Director Sidney Lumet

Why? Simply because of how anti-Hollywood the whole thing is. Director Sidney Lumet (who most will know for 12 Angry Men) presents the film in an un-stylised, TV documentary manner. There are no dollies or montages or crash zooms or grandiose musical ballads. The women here aren’t glamorously dressed and shown in technicolour on vaseline-tinted lenses. Instead, we have mundane, average-looking people, trapped in a sterile bank with dull natural lighting. The bank set is a real location, with a soundscape full of analogue telephones, echoed footsteps and office machinery and wasn’t altered or expanded, meaning the crew wore roller-skates to make the camera as camouflaged as possible. Inspired by Italian neorealism (a subversive post-WW2 film movement that emphasised naturalistic shooting, non-actors and the struggles of the poor), Lumet has crafted one of the most authentic studies of American reality to date.

What Lumet understands so well, and what these characters and arguably us as the audience do not, is that Hollywood is fake. What you see on screen – the glitz, the glamour, the heroism and fated moral justice – is far divorced from real-life. Sonny’s hostages think they’re Marilyn Monroe. Sonny thinks he’s John Wayne. And the classical Westerns (those of John Ford and Howard Hawks) idealise the Wild West, glossing over the violence and persecution it wrought; instead painting America as an imperfect nation, but one striving ardently towards equality. A nation where anyone, regardless of their background, can succeed. So when the likes of Sergio Leone and Corbucci took their own spin on the Western, in part to criticise and parody this delusion, how did Hollywood react? They laughed them off as nothing more than cheap rip-off ‘Spaghetti’ Westerns (Spanish filmmakers made ‘Paella’ Westerns, Japanese filmmakers made ‘Sushi’ Westerns). 
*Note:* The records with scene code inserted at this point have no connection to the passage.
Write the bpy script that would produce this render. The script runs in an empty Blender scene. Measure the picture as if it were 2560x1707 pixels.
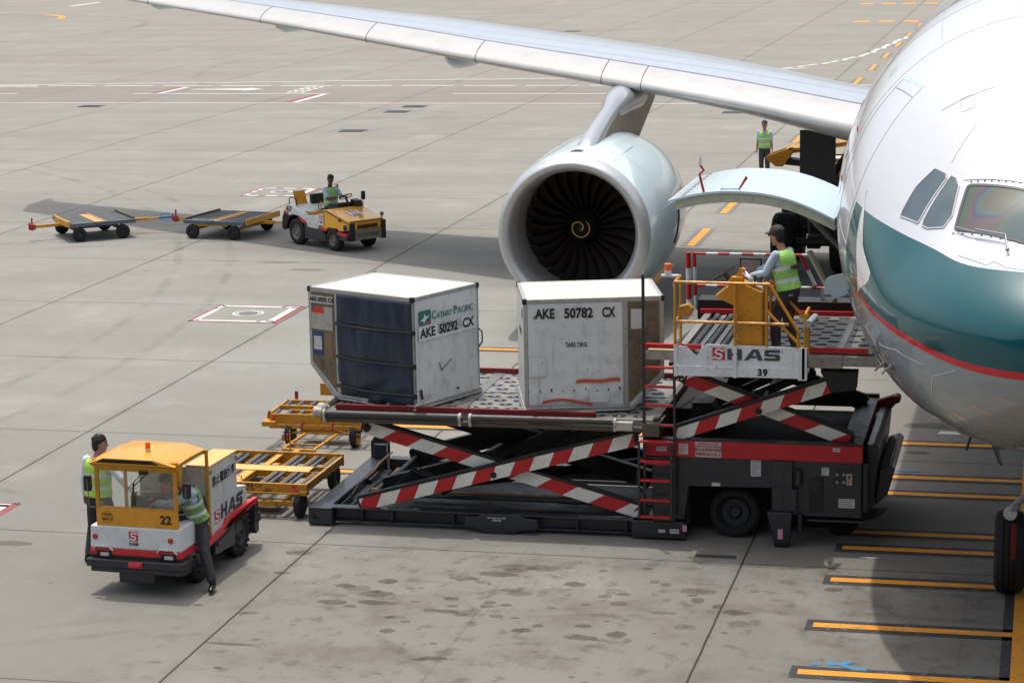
import bpy, bmesh, math, random
from math import sin, cos, pi, radians, sqrt, exp, atan2
from mathutils import Vector, Matrix
random.seed(7)
SC = bpy.context.scene
COL = SC.collection

# ------------------------------------------------------------------ camera, sky, sun
cam_d = bpy.data.cameras.new("camera"); cam = bpy.data.objects.new("camera", cam_d); COL.objects.link(cam)
cam_d.sensor_width = 36.0; cam_d.lens = 36.0 * 5749.93 / 2560.0
cam_d.clip_start = 0.5; cam_d.clip_end = 3000
def cam_axes(p, y, r):
    f = Vector((-sin(y) * cos(p), cos(y) * cos(p), -sin(p)))
    rt = f.cross(Vector((0, 0, 1))).normalized(); up = rt.cross(f)
    return rt * cos(r) + up * sin(r), -rt * sin(r) + up * cos(r), f
R_, U_, F_ = cam_axes(.1932, .2337, -.0205)
cam.matrix_world = Matrix(((R_.x, U_.x, -F_.x, 0), (R_.y, U_.y, -F_.y, 0), (R_.z, U_.z, -F_.z, 8.9), (0, 0, 0, 1)))
SC.camera = cam
SUN_EL, SUN_AZ = 79.3, 322.5          # almost overhead, a little beyond the aircraft
w = bpy.data.worlds.new("World"); SC.world = w; w.use_nodes = True
wn = w.node_tree; bg = wn.nodes["Background"]
sky = wn.nodes.new("ShaderNodeTexSky"); sky.sky_type = 'NISHITA'; sky.sun_disc = False
sky.sun_elevation = radians(SUN_EL); sky.sun_rotation = radians(SUN_AZ)
sky.air_density = 1.3; sky.dust_density = 5.0; sky.ozone_density = 0.6
hs = wn.nodes.new('ShaderNodeHueSaturation'); hs.inputs['Saturation'].default_value = .55
wn.links.new(sky.outputs[0], hs.inputs['Color']); wn.links.new(hs.outputs[0], bg.inputs[0]); bg.inputs[1].default_value = 0.15
sun_d = bpy.data.lights.new("sun", 'SUN'); sun_d.energy = 2.0; sun_d.angle = radians(0.9); sun_d.color = (1, .955, .89)
sun = bpy.data.objects.new("sun", sun_d); COL.objects.link(sun)
_el, _az = radians(SUN_EL), radians(SUN_AZ)
sd = Vector((sin(_az) * cos(_el), cos(_az) * cos(_el), sin(_el)))
sun.rotation_euler = sd.to_track_quat('Z', 'Y').to_euler(); sun.location = (0, 0, 60)
SC.view_settings.view_transform = 'Standard'; SC.view_settings.look = 'None'
SC.view_settings.exposure = 0.40; SC.view_settings.gamma = 1.0
# ------------------------------------------------------------------ materials
def lin(c):
    return tuple(((x / 12.92) if x <= .04045 else ((x + .055) / 1.055) ** 2.4) for x in c)
def rgb(r, g, b): return lin((r / 255, g / 255, b / 255))
class NT:
    def __init__(s, name):
        s.m = bpy.data.materials.new(name); s.m.use_nodes = True; s.t = s.m.node_tree
        s.b = s.t.nodes["Principled BSDF"]
    def n(s, typ, **kw):
        x = s.t.nodes.new(typ)
        for k, v in kw.items():
            if k.startswith('i_'):
                key = k[2:]; key = int(key) if key.isdigit() else key.replace('_', ' ')
                x.inputs[key].default_value = v
            else: setattr(x, k, v)
        return x
    def l(s, a, b): s.t.links.new(a, b)
    def math(s, op, a, b=None, clamp=False):
        x = s.t.nodes.new("ShaderNodeMath"); x.operation = op; x.use_clamp = clamp
        for i, q in enumerate((a, b)):
            if q is None: continue
            if isinstance(q, (int, float)): x.inputs[i].default_value = q
            else: s.l(q, x.inputs[i])
        return x.outputs[0]
    def mix(s, f, a, b, bt='MIX'):
        x = s.t.nodes.new("ShaderNodeMix"); x.data_type = 'RGBA'; x.blend_type = bt
        for i, q in ((0, f), (6, a), (7, b)):
            if isinstance(q, (int, float)): x.inputs[i].default_value = q
            elif isinstance(q, tuple): x.inputs[i].default_value = (*q[:3], 1)
            else: s.l(q, x.inputs[i])
        return x.outputs[2]
    def noise(s, vec, scale, detail=4, rough=.55, dist=0):
        x = s.n("ShaderNodeTexNoise"); x.inputs['Scale'].default_value = scale; x.inputs['Detail'].default_value = detail
        x.inputs['Roughness'].default_value = rough; x.inputs['Distortion'].default_value = dist
        if vec is not None: s.l(vec, x.inputs['Vector'])
        return x.outputs['Fac']
    def ramp(s, fac, *stops):
        x = s.n("ShaderNodeValToRGB"); e = x.color_ramp.elements
        while len(e) < len(stops): e.new(.5)
        for k, (p, c) in enumerate(stops):
            e[k].position = p; e[k].color = (c, c, c, 1) if isinstance(c, (int, float)) else (*c, 1)
        s.l(fac, x.inputs[0]); return x.outputs[0]
    def sm(s, v, lo, hi, a=0., b=1.):
        x = s.n("ShaderNodeMapRange"); x.interpolation_type = 'SMOOTHSTEP'
        s.l(v, x.inputs[0])
        for i, q in ((1, lo), (2, hi), (3, a), (4, b)): x.inputs[i].default_value = q
        return x.outputs[0]
    def obj(s, scale=None):
        tc = s.n("ShaderNodeTexCoord"); o = tc.outputs['Object']
        if scale:
            m = s.n("ShaderNodeMapping"); m.inputs['Scale'].default_value = scale; s.l(o, m.inputs[0]); o = m.outputs[0]
        return o
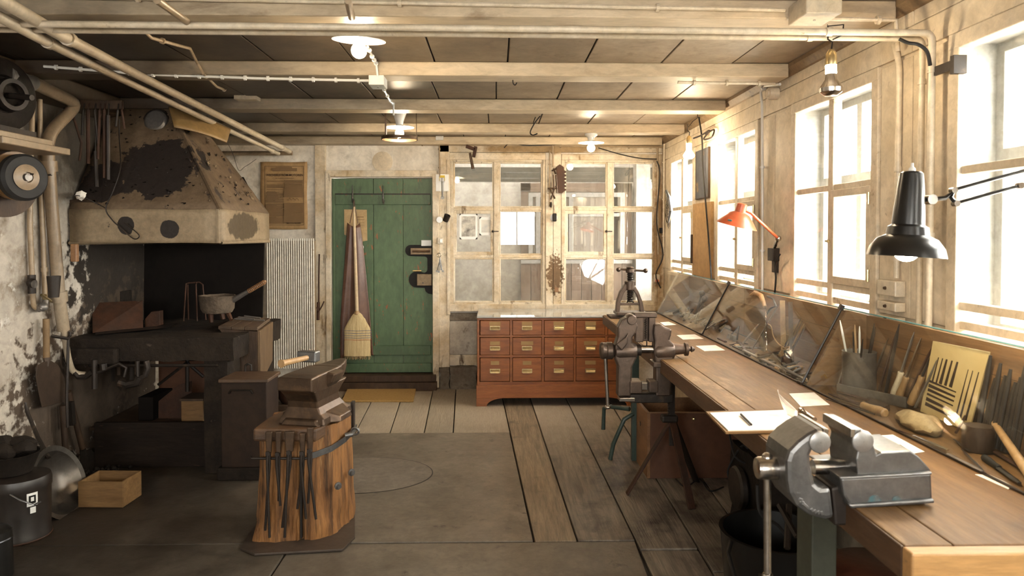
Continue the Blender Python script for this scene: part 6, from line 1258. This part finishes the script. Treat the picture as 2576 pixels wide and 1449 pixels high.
build('side_board', MB().hexa([(PX(645,4.52),4.52,PZ(965,4.52)),(PX(645,4.52)+.02,4.52,PZ(965,4.52)),(PX(676,4.98)+.02,4.98,PZ(905,4.98)),(PX(676,4.98),4.98,PZ(905,4.98)),(PX(645,4.52),4.52,.829),(PX(645,4.52)+.02,4.52,.829),(PX(678,4.98)+.02,4.98,.829),(PX(678,4.98),4.98,.829)]), M('box_side', (.15,.095,.05), (.10,.06,.032), st=(4,4,1), s=4, bump=.2), tr, bevel=.003)
for k in range(3): build('lid_plank', (lambda A_,B_,C_2,D_: MB().hexa([A_.lerp(B_,k/3+.006),A_.lerp(B_,(k+1)/3),D_.lerp(C_2,(k+1)/3),D_.lerp(C_2,k/3+.006)]+[q_+Vector((0,0,.022)) for q_ in (A_.lerp(B_,k/3+.006),A_.lerp(B_,(k+1)/3),D_.lerp(C_2,(k+1)/3),D_.lerp(C_2,k/3+.006))]))(fZ(548,829,.83),fZ(648,832,.83),fZ(680,808,.83),fZ(600,803,.83)), M('lid_wood', (.12,.08,.05), (.07,.045,.03), st=(4,1,4), s=4, bump=.4) if k == 0 else bpy.data.materials['lid_wood'], tr, bevel=.004)
for i, (a, b, c, d) in enumerate(((600,798,640,803),(615,795,655,800),(590,802,665,806))): build('iron_strip', MB().tube([fY(a,b,4.8), fY(c,d,4.78)], .006, 6), mGrey, label=['upper short','middle','longest lower'][i]+' thin iron strip lying on the dark box lid', cat='iron strip')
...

The revisionist Western filmmakers, like the neorealists, were Italian. And while Hollywood shoved a homogenised image of the US on the cinemas and TV screens of American households, the reality is that European immigrants – Italians, Irish, Jews – were still very much defined and prejudiced by their ethnic identity. Nowhere is this more apparent than New York, where, even going into the 70s, neighbourhoods were ethnically divided (the great NYC films reflect this: Mean Streets is set in Little Italy, DTRT in the predominantly-Black Harlem district.) Interestingly, Hollywood is not where American cinema was birthed.

Only from around the 30s did LA become the cinematic capital of the US and, soon after, the world. New York was where the first American films were made, but the men behind the cameras were mostly Europeans and mostly Eastern refugees. Film was the only industry they were welcome, or rather allowed, into, and when American filmmakers migrated to California, still in a country where they were barred from complete assimilation into society, they created a world – Hollywood – where everyone was accepted. Of course, that world was just that: a creation, and when filmmakers like Scorsese, Lee and Lumet, who all grew up in the ethnic streets of NYC (Lumet was Jewish) and absorbed films from both Hollywood and Europe, they told stories that could only be told in New York. For God’s sake, what other mainstream film in the 70s had a gay protagonist with a transgender lover?

What sets Lumet, and Dog Day Afternoon, apart from the works of Scorsese and Lee is that the latter directors tell their stories cinematically as well, just in a different way. Their characters and their relationships feel very real, effectively capturing the emotional intensity of these people’s lives, and these stories certainly give the impression that they’re based on real experience, but with all their French New Wave-influenced filmmaking and stylised drama, we can never accept that this is reality. De Niro in Taxi Driver delivers a gritty, captivating, realistic performance of mental illness and depravity, but when the camera is constantly dollying in on his sadistically smiling countenance, and the film quick-cuts in the same scene, we feel the presence of the behind-the-scenes set. In Dog Day Afternoon, the only presence we feel is Pacino’s, with his truly revolutionary performance unfolding in a world devoid of glitz and glamour and film fakery and populated by millions of people craving it. 

How does it get more real than that?